I think you are referring to one of two HPE components: Either the iLO, or the iLO combined with a Smart Array controller.
(Dell has equivalent products: For this discussion, iDRAC is the equivalent of iLO, and PERC is the equivalent to Smart Array.)
With those products, the RAID controller (Smart Array or PERC) will be connected to internal and/or external drives, will handle RAID in hardware (ideally with a battery backup write cache), and (through the iLO or iDRAC) generate alerts when a drive fails (or is close to failure).
In the context of ZFS, you don't have that. Your drive controller is either on-motherboard, or a PCIe card like (for example) the (Broadcom) LSI SAS 9300-8e. Those cards do have a RAID option (MegaRAID), but they are often used without.
The rest of the ZFS storage setup is pretty similar to the setup you are used to: Internal drives will have a SAS expander (if needed) on the motherboard, or will use a SAS expander card (for example, an HPE part #870549-B21 SAS expander card). External drives will be in a JBOD that has one or two expanders, and which is connected back to the server using SAS cables. One ZFS difference is that if you have many JBODs, instead of daisy-chaining arrays, you might choose to use a SAS switch (for example, an A54812-SW-01).
With all that I described with ZFS, I haven't mentioned how RAID is handled: ZFS handles RAID in software. RAID Z-1 is equivalent to RAID 5, Z-2 to 6, and Z-3 to 7. RAID also supports RAID 1 (two-drive mirrors), as well as a RAID 10 equivalent (striping across mirrored pairs of drives).

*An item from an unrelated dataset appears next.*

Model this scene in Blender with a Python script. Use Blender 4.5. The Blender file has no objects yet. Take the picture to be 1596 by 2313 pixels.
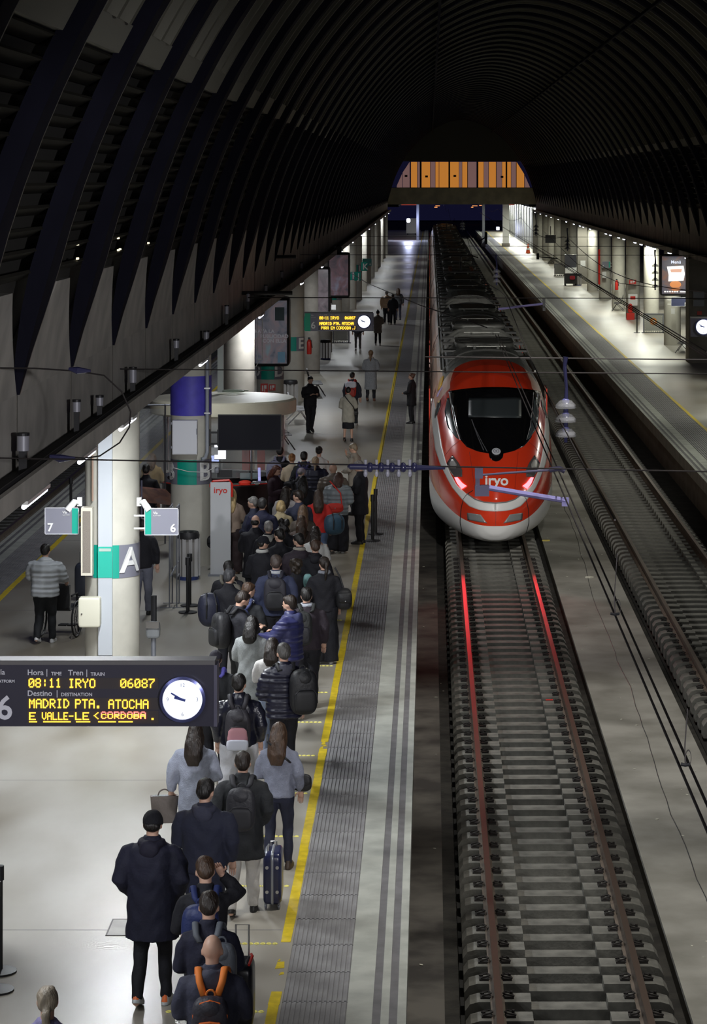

Since RAID is handled in software, and with the physical equipment I described, it is left to the OS to handle almost all monitoring an alerting. The one exception is that JBODs and rack-mount SAS switches (like the Astek) often have an Ethernet connection for monitoring and (basic) hardware control. But even that can often be handled within the OS, using SCSI Enclosure Services (SES, where the enclosure/switch itself is a device the OS can see and query).